Doenges Lecture

Oct 15, 2019
7 p.m.
Mary Baldwin University
Francis Auditorium

Juan Felipe Herrera is the 21st Poet Laureate of the United States (2015-2016) and is the first Latino to hold the position. From 2012-2014, Herrera served as California State Poet Laureate. Herrera’s many collections of poetry include Notes on the Assemblage; Senegal Taxi; Half of the World in Light: New and Selected Poems, a recipient of the PEN/Beyond Margins Award and the National Book Critics Circle Award; and 187 Reasons Mexicanos Can’t Cross The Border: Undocuments 1971-2007. He is also the author of Crashboomlove: A Novel in Verse, which received the Americas Award. His books of prose for children include: SkateFate, Calling The Doves, which won the Ezra Jack Keats Award; Upside Down Boy, which was adapted into a musical for young audiences in New York City; and Cinnamon Girl: Letters Found Inside a Cereal Box. His book Jabberwalking, a children’s book focused on turning your wonder at the world around you into weird, wild, incandescent poetry, is forthcoming in 2018. Herrera is also a performance artist and activist on behalf of migrant and indigenous communities and at-risk youth.

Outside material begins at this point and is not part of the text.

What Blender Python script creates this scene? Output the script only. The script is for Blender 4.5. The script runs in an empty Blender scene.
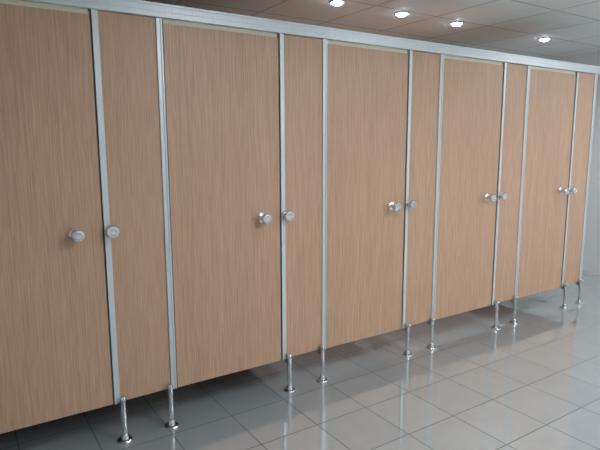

The Elizabeth K. Doenges Visiting Artist/Scholar Lecture Series was established in 1996 to honor the memory of the late Mary Baldwin alumna and trustee Elizabeth “Liddy” Kirkpatrick Doenges ’63. Each year, the program fulfills Doenges’ vision to bring distinguished artists and scholars to campus for an extended visit. The lecture series is made possible by the generous contributions of Doenges’ friends, family, and classmates.

This event is free and open to the public.